The Real Flamer Spry by Zac
But he is persuaded to relent, and to authorise Flamer’s admission, by a speech from the boy.
'Flamer' convinces Sir Hubert, against his own better judgement, to allow him to go.
The speech itself made up of both positive and negative arguments.
The positive arguments are what would be expected in the circumstances.
Flamer speaks of the opportunity, to see, to experience, to grow and to bring back to his classmates everything he learns.
But it is the negative argument that is strange.
It’s basically a statement expressive of the complete, apparent, unimportance of 'Flamer' Spry.
He declares that he is nothing but a single Astral College cadet.
If he should die, then little has been lost.
Just one, small, insignificant figure, who amounts to very little in the great scheme of things.
It’s a good argument, but it is difficult to believe that a thirteen year old boy should have, let alone speak such thoughts.
In its way, the speech echoes a 'nobility' that is in keeping with Dan Dare himself, but which seems strange coming from such a young a figure
The statement itself, however, calls our attention to the complete lack of any information about 'Flamer’, prior to his appearance in 'Prisoners of Space'.

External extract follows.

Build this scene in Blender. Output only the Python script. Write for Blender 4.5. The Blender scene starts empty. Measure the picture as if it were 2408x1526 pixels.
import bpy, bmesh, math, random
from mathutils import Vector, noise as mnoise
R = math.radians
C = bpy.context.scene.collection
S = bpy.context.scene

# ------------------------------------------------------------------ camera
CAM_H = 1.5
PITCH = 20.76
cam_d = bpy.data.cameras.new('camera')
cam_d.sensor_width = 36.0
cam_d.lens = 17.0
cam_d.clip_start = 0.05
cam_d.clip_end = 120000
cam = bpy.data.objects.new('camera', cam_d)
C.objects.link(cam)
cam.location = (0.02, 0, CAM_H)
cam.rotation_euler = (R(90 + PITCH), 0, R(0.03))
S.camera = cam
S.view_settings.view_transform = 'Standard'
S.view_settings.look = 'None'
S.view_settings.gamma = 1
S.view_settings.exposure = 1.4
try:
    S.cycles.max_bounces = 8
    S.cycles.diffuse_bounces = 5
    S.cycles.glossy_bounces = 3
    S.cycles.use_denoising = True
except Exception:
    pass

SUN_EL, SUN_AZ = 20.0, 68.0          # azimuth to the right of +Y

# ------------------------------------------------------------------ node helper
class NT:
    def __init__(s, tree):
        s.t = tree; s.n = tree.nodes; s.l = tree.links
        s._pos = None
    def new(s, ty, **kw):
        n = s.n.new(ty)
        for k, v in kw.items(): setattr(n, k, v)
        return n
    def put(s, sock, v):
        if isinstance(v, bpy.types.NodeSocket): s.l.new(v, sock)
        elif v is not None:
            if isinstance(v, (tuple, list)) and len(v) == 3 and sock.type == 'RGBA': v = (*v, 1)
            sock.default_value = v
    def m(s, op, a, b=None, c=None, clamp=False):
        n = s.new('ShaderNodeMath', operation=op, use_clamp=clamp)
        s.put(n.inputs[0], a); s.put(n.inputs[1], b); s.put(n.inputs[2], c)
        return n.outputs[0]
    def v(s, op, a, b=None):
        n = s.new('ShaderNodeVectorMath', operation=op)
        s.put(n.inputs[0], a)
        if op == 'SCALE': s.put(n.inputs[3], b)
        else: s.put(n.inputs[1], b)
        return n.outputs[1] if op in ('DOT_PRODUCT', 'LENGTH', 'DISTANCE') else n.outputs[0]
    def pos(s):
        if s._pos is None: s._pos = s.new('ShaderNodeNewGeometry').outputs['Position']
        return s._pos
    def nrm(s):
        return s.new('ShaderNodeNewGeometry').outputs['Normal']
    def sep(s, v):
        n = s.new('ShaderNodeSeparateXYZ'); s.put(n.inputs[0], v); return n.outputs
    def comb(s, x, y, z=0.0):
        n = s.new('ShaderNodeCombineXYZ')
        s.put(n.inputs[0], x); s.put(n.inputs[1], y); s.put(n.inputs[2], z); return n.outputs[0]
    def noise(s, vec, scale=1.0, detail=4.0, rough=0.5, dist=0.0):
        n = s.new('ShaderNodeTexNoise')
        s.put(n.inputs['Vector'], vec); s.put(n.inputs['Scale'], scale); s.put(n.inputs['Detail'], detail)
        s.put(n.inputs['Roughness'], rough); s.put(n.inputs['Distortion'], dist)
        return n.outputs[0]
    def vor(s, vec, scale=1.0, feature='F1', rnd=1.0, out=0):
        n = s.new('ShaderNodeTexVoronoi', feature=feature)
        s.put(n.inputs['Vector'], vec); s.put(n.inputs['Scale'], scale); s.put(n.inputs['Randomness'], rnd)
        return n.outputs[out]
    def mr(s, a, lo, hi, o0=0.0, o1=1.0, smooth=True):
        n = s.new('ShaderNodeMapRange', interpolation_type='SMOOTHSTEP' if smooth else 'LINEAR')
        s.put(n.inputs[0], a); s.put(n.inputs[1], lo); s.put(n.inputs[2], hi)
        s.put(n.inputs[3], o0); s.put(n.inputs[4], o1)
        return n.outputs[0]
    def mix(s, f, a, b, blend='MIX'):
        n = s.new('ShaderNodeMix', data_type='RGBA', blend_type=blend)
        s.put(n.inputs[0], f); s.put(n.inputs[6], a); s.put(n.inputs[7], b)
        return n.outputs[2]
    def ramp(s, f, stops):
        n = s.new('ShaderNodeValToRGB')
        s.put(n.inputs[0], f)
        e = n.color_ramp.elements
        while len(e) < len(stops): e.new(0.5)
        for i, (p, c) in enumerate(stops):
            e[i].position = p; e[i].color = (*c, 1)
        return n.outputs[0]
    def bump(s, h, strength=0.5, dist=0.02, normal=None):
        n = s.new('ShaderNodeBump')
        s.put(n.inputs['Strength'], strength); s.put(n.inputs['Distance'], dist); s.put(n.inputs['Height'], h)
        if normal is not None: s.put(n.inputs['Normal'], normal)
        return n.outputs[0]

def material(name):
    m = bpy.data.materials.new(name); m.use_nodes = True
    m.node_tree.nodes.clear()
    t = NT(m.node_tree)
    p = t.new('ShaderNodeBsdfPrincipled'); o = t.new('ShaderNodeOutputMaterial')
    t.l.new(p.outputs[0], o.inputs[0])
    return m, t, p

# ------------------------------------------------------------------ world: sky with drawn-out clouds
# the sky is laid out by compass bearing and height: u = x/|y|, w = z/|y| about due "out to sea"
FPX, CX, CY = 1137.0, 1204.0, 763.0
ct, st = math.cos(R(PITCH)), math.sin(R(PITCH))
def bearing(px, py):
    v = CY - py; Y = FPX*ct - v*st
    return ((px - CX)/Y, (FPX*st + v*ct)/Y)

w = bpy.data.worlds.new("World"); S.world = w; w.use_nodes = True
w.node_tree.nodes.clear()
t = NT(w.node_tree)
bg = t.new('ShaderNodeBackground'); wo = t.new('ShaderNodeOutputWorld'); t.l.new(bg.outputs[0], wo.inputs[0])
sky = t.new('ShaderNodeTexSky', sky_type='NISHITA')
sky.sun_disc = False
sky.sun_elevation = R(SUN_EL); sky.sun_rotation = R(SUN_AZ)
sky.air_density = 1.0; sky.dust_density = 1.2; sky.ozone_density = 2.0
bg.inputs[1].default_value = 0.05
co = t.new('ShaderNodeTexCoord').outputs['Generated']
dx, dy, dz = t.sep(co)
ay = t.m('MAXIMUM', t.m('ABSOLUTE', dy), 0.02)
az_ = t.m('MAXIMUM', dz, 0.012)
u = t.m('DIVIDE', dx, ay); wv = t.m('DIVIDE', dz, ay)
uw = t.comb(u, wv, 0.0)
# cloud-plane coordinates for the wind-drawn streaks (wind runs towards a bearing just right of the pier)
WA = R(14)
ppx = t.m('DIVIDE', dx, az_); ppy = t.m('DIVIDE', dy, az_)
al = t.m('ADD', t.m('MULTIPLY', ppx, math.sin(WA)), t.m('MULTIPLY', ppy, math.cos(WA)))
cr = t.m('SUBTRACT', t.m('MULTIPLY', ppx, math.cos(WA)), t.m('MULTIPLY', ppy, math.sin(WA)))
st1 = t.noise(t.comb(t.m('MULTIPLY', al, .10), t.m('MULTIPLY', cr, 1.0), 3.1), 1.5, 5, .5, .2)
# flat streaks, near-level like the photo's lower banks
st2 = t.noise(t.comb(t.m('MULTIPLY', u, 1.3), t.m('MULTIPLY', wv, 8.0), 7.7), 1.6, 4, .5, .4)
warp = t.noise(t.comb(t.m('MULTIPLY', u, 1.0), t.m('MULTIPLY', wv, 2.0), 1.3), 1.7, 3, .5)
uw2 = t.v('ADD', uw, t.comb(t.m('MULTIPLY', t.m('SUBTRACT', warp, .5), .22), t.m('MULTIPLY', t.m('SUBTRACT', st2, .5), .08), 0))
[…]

When he describes himself as nothing, as someone whose death would cause no loss, create no absence, leave no trace behind, it draws attention to the simple problem, who is Flamer Spry?
He must, undoubtedly have had parents - but who are they and where are they ?
And whilst there must have been Grandparents, are there any other relatives – such as brothers and sisters , aunts and uncles – or even cousins ?
Is 'Flamer' Spry really alone in the world ?
Is no-one outside of Astral who has any interest in what might be his fate ?
It should be remembered that Frank Hampson began Dan Dare with detailed biographies of its principal characters.
However, there does not seem to have been anything similar prepared in respect of 'Flamer' Spry.
It has been suggested that perhaps Dan knew the Spry parents, and Flamer when he was very young, and that he has taken an avuncular stance in relation to him.
It has also been suggested that perhaps the Spry parents died when Flamer was young.
Regardless, we are left with the question of why Earth’s Chief Pilot of Space-fleet spends so much of his time with a thirteen year old boy - because that really is the problem.
And one must also consider that when Dan gets some leave, he takes 'Flamer' on holiday with him to the South of Venus (while Peabody and O'Mally holiday separately in Mekonta).
There are, of course, two other characters appearing in boy's comics - 'Batman' and 'Robin' - in reality Bruce Wayne and Dick Grayson.
The 'Dynamic Duo' may well be presented as portraying an idealised homoerotic life-style, the adult male and his under-age boy spending all their time living in a house with no female element.
In a similar manner, we have a relationship between a tall, handsome male bachelor (Dan) who has demonstrated a lack of interest in any female company (even Professor Peabody).
He already spends almost all his time with a devoted older male, (like Batman), who has apparently abandoned his wife and children to serve him.
And in the Eagle, beginning with 'Prisoners of Space', this ‘confirmed bachelor’ suddenly starts taking around with him a thirteen year old boy.
Unfortunately, there’s no definite answer, or a definitive conclusion to this.
One has to consider, of course, whether any conscious homoerotic undertones were intended.
But with all those slim, gym-toned and muscled Phants running around, one can't help but wonder.